L’essere umano è un essere sociale e come tale vive la sua realtà quotidiana nelle relazioni. Proviamo ad immaginare quanti contatti relazionali viviamo ogni giorno e quanti scambi comunicativi mettiamo in atto con innumerevoli individui. Scambi che non sono unicamente verbali ma soprattutto non verbali. Facciamo un piccolo sforzo di memoria e andiamo a ricordare la nostra prima relazione…non quella con un partner ma quella con la nostra madre. Ecco noi siamo stati creati all’interno di una relazione, noi ci siamo formati e siamo cresciuti all’interno della pancia della nostra mamma. Questo può già farci comprendere come per noi la relazione sia assolutamente vitale e primaria per la nostra sopravvivenza. Grazie allo scambio e all’incontro con l’altro veniamo riconosciuti e amati nella nostra unicità. E sopravviviamo grazie a questi riconoscimenti (o carezze in analisi transazionale) che ci vengono dati fin dalle primissime interazioni umane. L’essere VISTO dall’altro ci consente di esistere e di dare valore e importanza a ciò che siamo e a ciò che facciamo. Ma cosa potrebbe accadere se una relazione si trasforma in qualcosa di tossico o nocivo? Come mai spesso si creano situazioni in cui due individui sperimentano malessere, dolore, rabbia o frustrazione nello stare insieme?

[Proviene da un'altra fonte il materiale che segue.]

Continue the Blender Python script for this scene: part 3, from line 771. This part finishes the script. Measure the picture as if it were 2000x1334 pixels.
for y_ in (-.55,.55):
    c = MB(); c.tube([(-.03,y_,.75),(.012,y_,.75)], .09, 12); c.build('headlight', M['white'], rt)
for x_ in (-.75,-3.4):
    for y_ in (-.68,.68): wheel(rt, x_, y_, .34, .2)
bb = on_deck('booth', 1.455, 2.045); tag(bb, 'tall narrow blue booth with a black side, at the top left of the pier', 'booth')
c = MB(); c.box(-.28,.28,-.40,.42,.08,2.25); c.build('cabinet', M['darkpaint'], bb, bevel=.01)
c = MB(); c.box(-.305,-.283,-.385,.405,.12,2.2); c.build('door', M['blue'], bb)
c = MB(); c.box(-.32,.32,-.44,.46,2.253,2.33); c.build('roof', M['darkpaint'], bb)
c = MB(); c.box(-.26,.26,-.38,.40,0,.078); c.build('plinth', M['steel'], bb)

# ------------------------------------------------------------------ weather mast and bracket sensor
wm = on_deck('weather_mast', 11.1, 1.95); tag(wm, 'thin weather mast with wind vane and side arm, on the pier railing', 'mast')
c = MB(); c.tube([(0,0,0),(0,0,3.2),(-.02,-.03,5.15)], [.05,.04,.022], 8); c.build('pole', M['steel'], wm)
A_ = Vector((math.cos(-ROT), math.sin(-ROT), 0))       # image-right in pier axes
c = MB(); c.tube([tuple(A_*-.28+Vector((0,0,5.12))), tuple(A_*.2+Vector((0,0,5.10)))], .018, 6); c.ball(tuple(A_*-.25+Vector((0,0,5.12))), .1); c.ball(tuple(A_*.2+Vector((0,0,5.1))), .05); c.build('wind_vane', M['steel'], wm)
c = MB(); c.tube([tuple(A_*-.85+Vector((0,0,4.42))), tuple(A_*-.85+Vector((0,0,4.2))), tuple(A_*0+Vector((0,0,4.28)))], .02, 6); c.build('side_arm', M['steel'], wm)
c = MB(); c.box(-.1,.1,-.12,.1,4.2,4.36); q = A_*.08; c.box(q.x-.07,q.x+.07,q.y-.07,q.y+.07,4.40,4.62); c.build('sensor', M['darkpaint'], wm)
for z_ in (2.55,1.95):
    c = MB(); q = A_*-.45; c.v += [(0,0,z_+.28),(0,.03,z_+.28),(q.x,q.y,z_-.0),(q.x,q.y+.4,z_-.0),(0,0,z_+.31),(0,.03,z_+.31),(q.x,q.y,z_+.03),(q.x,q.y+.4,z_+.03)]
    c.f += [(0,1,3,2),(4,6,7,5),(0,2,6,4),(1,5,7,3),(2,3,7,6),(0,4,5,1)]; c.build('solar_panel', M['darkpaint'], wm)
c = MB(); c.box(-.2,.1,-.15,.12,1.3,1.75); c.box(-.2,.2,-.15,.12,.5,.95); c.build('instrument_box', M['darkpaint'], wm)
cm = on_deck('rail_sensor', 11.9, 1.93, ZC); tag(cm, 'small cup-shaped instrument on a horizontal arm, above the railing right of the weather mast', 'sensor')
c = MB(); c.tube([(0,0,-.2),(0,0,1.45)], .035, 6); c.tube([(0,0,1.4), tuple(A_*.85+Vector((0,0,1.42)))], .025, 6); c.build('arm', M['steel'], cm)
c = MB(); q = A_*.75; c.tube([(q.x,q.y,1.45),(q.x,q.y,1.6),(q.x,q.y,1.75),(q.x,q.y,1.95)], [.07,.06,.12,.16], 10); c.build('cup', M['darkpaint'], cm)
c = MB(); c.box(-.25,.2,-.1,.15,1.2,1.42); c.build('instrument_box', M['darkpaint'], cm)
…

A volte capita di mettere in atto azioni disfunzionali inconsapevoli con l’obiettivo di ricevere questi riconoscimenti, senza accorgerci che stiamo richiedendo l’amore e l’attenzione dell’altro nel modo sbagliato: probabilmente comunichiamo all’altro una svalutazione o ci mettiamo noi in una posizione di non okness (cioè di autosvalutazione). Tutto ciò provoca tra noi e l’altro una forte distanza relazionale e a lungo andare creerà una possibile rottura della relazione stessa con conseguenti sensazioni negative e di disvalore personale.
Anche all’interno di un percorso di psicoterapia si instaura una relazione terapeutica di tipo equilibrato e paritario, in cui entrambi i soggetti si possano sentire ok (nell’okness di Berne) e il paziente possa essere accolto, ascoltato e compreso nella sua difficoltà. In questo caso la relazione terapeutica è proprio lo strumento più efficace di cura (“la cura è nella relazione” Erskine,1988), perché il terapeuta osserva direttamente le modalità disfunzionali e i meccanismi negativi che il paziente mette in atto e riesce, all’interno del setting terapeutico, a lavorare in alleanza nel qui ed ora.
Ciò può essere visto nell’ottica di acquisizione di maggior consapevolezza di se’ e occasione di apprendimento di nuove competenze relazionali decisamente più funzionali. È molto importante nella relazione sperimentare intimità, autenticità e vicinanza con l’altro e godere del benessere che tutto questo procura a noi stessi.
Sapersi relazionare non è semplice ma fa parte di noi e del nostro essere. Forse la fatica maggiore è ritrovare questa naturale competenza proprio dentro di noi!